I support the Iran Agreement.

 I believe this agreement is in the best interests of the United States, Israel and to promote peace. I have read the agreement. I have carefully listened to the analyses presented by those in favor of the deal, those against the deal and those without an agenda but trying to understand the deal.

 The deal comes with substantial complications. Compliance requires the ongoing monitoring and vigilance of the IAEA, the UN and signers to the agreement particularly the United States. And we must be ready to enforce compliance with action in the event that Iran does not live up to all the obligations of the agreement (i.e., cheat). Iran remains an adversary to both the United States and Israel. We still have much work to do to thwart Iranian plans against the US and Israel.   I welcome President Obama’s offer to further enhance Israel’s defenses. Ultimately, there is the possibility to bring Iran into the community of nations. That will take time and immense effort and is far from assured. However with all that, we have through this agreement taken away Iran’s access to a nuclear device.

 I share this for two reasons. First, this is a considered decision on my part based on a deep love of country, both the United States and Israel. I believe the agreement sets out to do what it is intended to do. It is the best agreement we can achieve. The alternatives to this agreement are appreciably worse.

 Second, the legitimate differences in our opinions, even deeply held beliefs we have, should not destroy our community. The rifts in our community are getting deeper and the vitriol is terribly destructive. I hope that we can disagree with each other’s considered opinions without losing respect or fomenting hatred of another person because of their opinions. So I reach out to my community with the hopes that we can respectfully disagree with each other but remain committed to each other. We are Klal Yisrael only as long as we believe in that vision and work to achieve it.

Shalom

Shalom-

 This Shabbat I urge us to commit ourselves to civility and decorum. The debate on Iran is extremely important to us, as Americans and as Jews, and discussion should be be robust. But we are standing at a crossroads. This conversation can quickly deteriorate. We cannot allow ourselves to be ripped apart by internecine hatreds. We remain Klal Yisrael only when we choose to be so. Let us argue ideas passionately, but let us not argue against each other. Even when we come from a place of strong conviction about the Iran deal, there remains room for multiple ideas without the need to vilify those who hold other views.

 There is too much at stake here, Shalom for the world and Shalom Bayit, peace within the House of Israel.

Shabbat Shalom

A Deal with Iran- Good, Bad; Yes

 This morning the President announced we reached a deal with Iran.   It is complex. It is less than what we wanted, and it is more than what it could be. Pardon my cryptic ambivalence, but it is both more and less at the same time. Negotiating, particularly with an adversary, requires both sides compromise to reach a deal.

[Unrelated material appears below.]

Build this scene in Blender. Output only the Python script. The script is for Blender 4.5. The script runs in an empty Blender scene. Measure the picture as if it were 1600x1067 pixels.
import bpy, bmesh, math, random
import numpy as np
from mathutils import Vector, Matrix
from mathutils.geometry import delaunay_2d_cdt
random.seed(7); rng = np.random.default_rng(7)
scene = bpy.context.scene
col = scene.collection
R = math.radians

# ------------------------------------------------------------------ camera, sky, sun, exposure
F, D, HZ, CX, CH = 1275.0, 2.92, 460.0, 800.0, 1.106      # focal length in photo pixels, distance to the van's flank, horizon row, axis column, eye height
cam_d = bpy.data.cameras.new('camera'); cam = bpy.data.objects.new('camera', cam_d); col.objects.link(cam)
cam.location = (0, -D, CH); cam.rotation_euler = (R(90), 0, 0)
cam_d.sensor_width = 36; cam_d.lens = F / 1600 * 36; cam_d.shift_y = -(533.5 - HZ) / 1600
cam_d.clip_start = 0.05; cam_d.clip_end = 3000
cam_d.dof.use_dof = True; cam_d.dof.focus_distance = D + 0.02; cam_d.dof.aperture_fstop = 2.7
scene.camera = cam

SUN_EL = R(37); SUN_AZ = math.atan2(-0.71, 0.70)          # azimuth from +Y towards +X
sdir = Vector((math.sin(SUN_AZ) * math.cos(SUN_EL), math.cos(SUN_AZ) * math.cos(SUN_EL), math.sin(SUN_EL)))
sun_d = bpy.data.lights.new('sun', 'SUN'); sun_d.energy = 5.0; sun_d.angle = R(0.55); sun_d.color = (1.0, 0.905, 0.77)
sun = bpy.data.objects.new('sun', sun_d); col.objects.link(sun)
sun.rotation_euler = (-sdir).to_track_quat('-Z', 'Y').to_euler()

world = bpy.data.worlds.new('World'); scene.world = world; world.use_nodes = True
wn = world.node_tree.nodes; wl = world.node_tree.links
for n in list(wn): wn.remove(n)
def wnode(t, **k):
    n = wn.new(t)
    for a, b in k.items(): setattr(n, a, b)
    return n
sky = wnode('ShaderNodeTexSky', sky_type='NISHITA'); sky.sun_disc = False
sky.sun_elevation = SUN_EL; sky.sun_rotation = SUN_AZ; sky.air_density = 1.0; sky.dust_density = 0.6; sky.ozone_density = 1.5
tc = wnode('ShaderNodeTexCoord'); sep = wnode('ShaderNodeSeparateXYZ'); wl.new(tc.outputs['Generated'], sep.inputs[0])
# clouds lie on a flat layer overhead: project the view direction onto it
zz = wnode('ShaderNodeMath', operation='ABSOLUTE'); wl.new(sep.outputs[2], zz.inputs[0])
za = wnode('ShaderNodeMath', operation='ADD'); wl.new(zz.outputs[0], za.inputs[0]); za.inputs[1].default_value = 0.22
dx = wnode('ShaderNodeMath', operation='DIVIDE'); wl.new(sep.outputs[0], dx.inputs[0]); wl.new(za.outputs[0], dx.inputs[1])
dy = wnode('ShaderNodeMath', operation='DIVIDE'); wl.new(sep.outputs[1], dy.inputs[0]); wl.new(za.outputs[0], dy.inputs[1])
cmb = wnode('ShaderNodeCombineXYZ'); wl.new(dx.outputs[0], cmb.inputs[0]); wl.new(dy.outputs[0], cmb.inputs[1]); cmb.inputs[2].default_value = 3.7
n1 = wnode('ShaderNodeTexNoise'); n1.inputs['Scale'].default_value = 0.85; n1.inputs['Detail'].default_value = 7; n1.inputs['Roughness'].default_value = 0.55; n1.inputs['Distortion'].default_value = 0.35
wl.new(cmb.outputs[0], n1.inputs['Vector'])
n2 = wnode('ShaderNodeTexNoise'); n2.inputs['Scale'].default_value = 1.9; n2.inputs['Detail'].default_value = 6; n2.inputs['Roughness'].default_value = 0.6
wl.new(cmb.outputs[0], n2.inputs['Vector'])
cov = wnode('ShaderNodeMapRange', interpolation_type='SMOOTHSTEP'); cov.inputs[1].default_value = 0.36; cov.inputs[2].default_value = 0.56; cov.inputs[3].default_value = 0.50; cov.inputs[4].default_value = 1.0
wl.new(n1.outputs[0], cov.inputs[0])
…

 I necessarily place my trust in my President and his Secretary of State to negotiate what is in the best interests of the United States and hope that these interests align with those of the State of Israel. Congress must now take a deep dive into the details necessary to properly understand the terms of this deal and then act accordingly. And we too need to take the time to learn the details before concluding whether the deal is good or bad and then we prepare for the ramifications of this deal. But for the time being, the fact we have arrived at a negotiated settlement is in itself important. For it is extraordinarily difficult to talk to an enemy in a peaceful process and reach a conclusion.

 Dealing with a country that regularly promotes demonstrations where the chant “Death to America, Death to Israel” is a mainstay, we know that we are not dealing with a friendly nation. Reigning Iran in was the goal. This is far less than complete permanent dismantling of their nuclear programs, but far more than nothing. Might we create rapprochement and Iran become a friend? That is a very long way off. But we have bought time where such entente can be cultivated.

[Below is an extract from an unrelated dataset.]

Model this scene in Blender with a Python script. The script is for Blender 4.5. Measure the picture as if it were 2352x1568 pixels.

 A nuclear Iran as an avowed enemy is a terrifying prospect. The road ahead continues to be difficult and dangerous. I hope that this agreement scales back the hatred and today’s historic settlement is a step toward a world that is just a little bit safer than it was before.

The Elusive Good Deal with Iran

 We have a framework of understanding with Iran in the negotiations on their nuclear program. This is a long way away from a deal, let alone a good deal. But we have arrived at an important place. Now the debate begins. That debate needs to be both vigorous and rigorous.

 I hope Congress is a vocal part of the debate and crafting of the final deal. The devil is in the details, they say, and certainly that is true here. Each side has a distinctly different interpretation of expectations, obligations and responsibilities of the framework, even within the P5+1. We need to understand what we want from this deal and how to achieve it before we can imagine how we move forward.

 Let us hope the debate is vigorous. The Congress will seek to clarify and demand accountability in ways that it deems appropriate and necessary. The President likewise, will work towards sharing what he envisions as the Deal and why. Like any collaborative work, the process is arduous and the end product likely will be different from the initial draft. But rarely have the stakes been higher. Let us remain vocal, sharing concerns and fears, hopes and aspirations.

 For those with a relationship to Israel there is another layer to the debate; for there is an existential threat that exists. Iran remains the sworn enemy of Israel and is committed to Israel’s destruction. When Israel’s agenda differs from the negotiated deal, how we reconcile them and work to secure Israel preemptively is critically important. We do not have the luxury of supporting Israel in the aftermath of an attack. In a nuclear attack, there would not be much left to support. So we must carefully consider what we are negotiating towards.

 What is the Iran we hope to see and how might the Deal move us towards that vision? History is replete with bad deals that have created situations far worse than the problems these deals were meant to resolve. Can we craft a deal with full forethought? An Iran that remains committed to destruction and not coexistence, intolerance instead of tolerance, an Iran that seeks to impose its values, or an Iran that becomes like a wild animal boxed into a corner will surely result in a less stable region and world.

 May the final deal result in a world that is safer and more secure. Let’s get to work.